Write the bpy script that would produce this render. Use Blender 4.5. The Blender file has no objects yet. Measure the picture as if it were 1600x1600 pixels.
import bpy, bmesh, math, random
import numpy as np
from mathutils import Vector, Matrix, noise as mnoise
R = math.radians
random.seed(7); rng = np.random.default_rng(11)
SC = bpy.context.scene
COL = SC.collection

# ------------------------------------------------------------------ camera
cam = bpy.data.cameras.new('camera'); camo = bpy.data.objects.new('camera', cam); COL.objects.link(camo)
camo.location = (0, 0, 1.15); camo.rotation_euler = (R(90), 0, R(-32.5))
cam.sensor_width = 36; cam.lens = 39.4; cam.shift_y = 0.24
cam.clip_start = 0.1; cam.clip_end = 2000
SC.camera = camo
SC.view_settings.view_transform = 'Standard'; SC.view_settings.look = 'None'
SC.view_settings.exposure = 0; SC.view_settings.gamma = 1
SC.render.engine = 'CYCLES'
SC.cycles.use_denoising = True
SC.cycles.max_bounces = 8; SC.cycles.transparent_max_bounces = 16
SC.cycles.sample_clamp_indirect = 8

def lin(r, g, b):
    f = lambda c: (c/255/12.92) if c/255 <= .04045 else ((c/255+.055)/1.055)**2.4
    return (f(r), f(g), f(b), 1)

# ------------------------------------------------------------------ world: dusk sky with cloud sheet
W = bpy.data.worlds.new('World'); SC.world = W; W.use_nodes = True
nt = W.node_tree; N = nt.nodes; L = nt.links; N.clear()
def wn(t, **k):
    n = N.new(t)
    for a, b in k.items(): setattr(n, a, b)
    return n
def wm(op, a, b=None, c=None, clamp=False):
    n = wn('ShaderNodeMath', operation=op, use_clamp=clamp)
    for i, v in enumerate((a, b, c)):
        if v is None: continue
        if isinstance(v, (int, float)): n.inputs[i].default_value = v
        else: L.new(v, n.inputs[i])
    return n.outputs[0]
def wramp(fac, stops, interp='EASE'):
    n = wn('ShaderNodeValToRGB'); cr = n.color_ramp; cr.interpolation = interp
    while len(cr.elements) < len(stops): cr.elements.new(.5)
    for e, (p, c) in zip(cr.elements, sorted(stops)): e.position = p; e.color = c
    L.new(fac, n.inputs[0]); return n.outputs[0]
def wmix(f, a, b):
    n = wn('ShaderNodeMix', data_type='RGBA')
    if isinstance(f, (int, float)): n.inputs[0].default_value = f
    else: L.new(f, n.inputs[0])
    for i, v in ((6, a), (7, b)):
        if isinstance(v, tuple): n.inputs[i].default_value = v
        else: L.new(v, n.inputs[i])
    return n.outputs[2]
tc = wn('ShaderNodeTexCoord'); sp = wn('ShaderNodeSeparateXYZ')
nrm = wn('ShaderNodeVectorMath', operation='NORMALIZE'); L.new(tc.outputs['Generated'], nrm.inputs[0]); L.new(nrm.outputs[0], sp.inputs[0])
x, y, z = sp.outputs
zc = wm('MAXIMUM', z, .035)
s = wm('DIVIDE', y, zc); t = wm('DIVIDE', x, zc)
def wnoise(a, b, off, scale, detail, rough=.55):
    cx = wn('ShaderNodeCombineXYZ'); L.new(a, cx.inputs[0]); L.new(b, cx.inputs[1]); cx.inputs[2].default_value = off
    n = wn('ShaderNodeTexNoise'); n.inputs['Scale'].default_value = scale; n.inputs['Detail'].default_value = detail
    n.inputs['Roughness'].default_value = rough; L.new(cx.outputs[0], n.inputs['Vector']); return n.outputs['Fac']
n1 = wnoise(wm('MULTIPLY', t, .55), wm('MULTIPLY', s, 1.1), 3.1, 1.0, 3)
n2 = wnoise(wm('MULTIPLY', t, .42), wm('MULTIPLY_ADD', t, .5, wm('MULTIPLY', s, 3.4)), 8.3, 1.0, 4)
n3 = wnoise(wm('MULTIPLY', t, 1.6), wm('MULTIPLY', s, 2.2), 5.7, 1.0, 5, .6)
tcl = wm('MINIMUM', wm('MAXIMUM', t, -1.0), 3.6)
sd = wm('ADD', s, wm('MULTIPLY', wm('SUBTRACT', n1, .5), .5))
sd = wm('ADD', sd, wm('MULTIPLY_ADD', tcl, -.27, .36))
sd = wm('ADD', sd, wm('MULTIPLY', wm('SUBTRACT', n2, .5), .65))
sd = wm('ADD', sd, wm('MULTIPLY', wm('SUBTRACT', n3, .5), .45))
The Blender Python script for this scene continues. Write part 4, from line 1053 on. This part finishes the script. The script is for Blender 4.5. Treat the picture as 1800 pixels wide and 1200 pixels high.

+++++

» To be done:
Reproduce every record above exactly as it appears.

» Response:
Write the bpy script that would produce this render. Use Blender 4.5. The Blender file has no objects yet. Measure the picture as if it were 1600x1600 pixels.
import bpy, bmesh, math, random
import numpy as np
from mathutils import Vector, Matrix, noise as mnoise
R = math.radians
random.seed(7); rng = np.random.default_rng(11)
SC = bpy.context.scene
COL = SC.collection

# ------------------------------------------------------------------ camera
cam = bpy.data.cameras.new('camera'); camo = bpy.data.objects.new('camera', cam); COL.objects.link(camo)
camo.location = (0, 0, 1.15); camo.rotation_euler = (R(90), 0, R(-32.5))
cam.sensor_width = 36; cam.lens = 39.4; cam.shift_y = 0.24
cam.clip_start = 0.1; cam.clip_end = 2000
SC.camera = camo
SC.view_settings.view_transform = 'Standard'; SC.view_settings.look = 'None'
SC.view_settings.exposure = 0; SC.view_settings.gamma = 1
SC.render.engine = 'CYCLES'
SC.cycles.use_denoising = True
SC.cycles.max_bounces = 8; SC.cycles.transparent_max_bounces = 16
SC.cycles.sample_clamp_indirect = 8

def lin(r, g, b):
    f = lambda c: (c/255/12.92) if c/255 <= .04045 else ((c/255+.055)/1.055)**2.4
    return (f(r), f(g), f(b), 1)

# ------------------------------------------------------------------ world: dusk sky with cloud sheet
W = bpy.data.worlds.new('World'); SC.world = W; W.use_nodes = True
nt = W.node_tree; N = nt.nodes; L = nt.links; N.clear()
def wn(t, **k):
    n = N.new(t)
    for a, b in k.items(): setattr(n, a, b)
    return n
def wm(op, a, b=None, c=None, clamp=False):
    n = wn('ShaderNodeMath', operation=op, use_clamp=clamp)
    for i, v in enumerate((a, b, c)):
        if v is None: continue
        if isinstance(v, (int, float)): n.inputs[i].default_value = v
        else: L.new(v, n.inputs[i])
    return n.outputs[0]
def wramp(fac, stops, interp='EASE'):
    n = wn('ShaderNodeValToRGB'); cr = n.color_ramp; cr.interpolation = interp
    while len(cr.elements) < len(stops): cr.elements.new(.5)
    for e, (p, c) in zip(cr.elements, sorted(stops)): e.position = p; e.color = c
    L.new(fac, n.inputs[0]); return n.outputs[0]
def wmix(f, a, b):
    n = wn('ShaderNodeMix', data_type='RGBA')
    if isinstance(f, (int, float)): n.inputs[0].default_value = f
    else: L.new(f, n.inputs[0])
    for i, v in ((6, a), (7, b)):
        if isinstance(v, tuple): n.inputs[i].default_value = v
        else: L.new(v, n.inputs[i])
    return n.outputs[2]
tc = wn('ShaderNodeTexCoord'); sp = wn('ShaderNodeSeparateXYZ')
nrm = wn('ShaderNodeVectorMath', operation='NORMALIZE'); L.new(tc.outputs['Generated'], nrm.inputs[0]); L.new(nrm.outputs[0], sp.inputs[0])
x, y, z = sp.outputs
zc = wm('MAXIMUM', z, .035)
s = wm('DIVIDE', y, zc); t = wm('DIVIDE', x, zc)
def wnoise(a, b, off, scale, detail, rough=.55):
    cx = wn('ShaderNodeCombineXYZ'); L.new(a, cx.inputs[0]); L.new(b, cx.inputs[1]); cx.inputs[2].default_value = off
    n = wn('ShaderNodeTexNoise'); n.inputs['Scale'].default_value = scale; n.inputs['Detail'].default_value = detail
    n.inputs['Roughness'].default_value = rough; L.new(cx.outputs[0], n.inputs['Vector']); return n.outputs['Fac']
n1 = wnoise(wm('MULTIPLY', t, .55), wm('MULTIPLY', s, 1.1), 3.1, 1.0, 3)
n2 = wnoise(wm('MULTIPLY', t, .42), wm('MULTIPLY_ADD', t, .5, wm('MULTIPLY', s, 3.4)), 8.3, 1.0, 4)
n3 = wnoise(wm('MULTIPLY', t, 1.6), wm('MULTIPLY', s, 2.2), 5.7, 1.0, 5, .6)
tcl = wm('MINIMUM', wm('MAXIMUM', t, -1.0), 3.6)
sd = wm('ADD', s, wm('MULTIPLY', wm('SUBTRACT', n1, .5), .5))
sd = wm('ADD', sd, wm('MULTIPLY_ADD', tcl, -.27, .36))
sd = wm('ADD', sd, wm('MULTIPLY', wm('SUBTRACT', n2, .5), .65))
sd = wm('ADD', sd, wm('MULTIPLY', wm('SUBTRACT', n3, .5), .45))
The Blender Python script for this scene continues. Write part 4, from line 1053 on. This part finishes the script. The script is for Blender 4.5. Treat the picture as 1800 pixels wide and 1200 pixels high.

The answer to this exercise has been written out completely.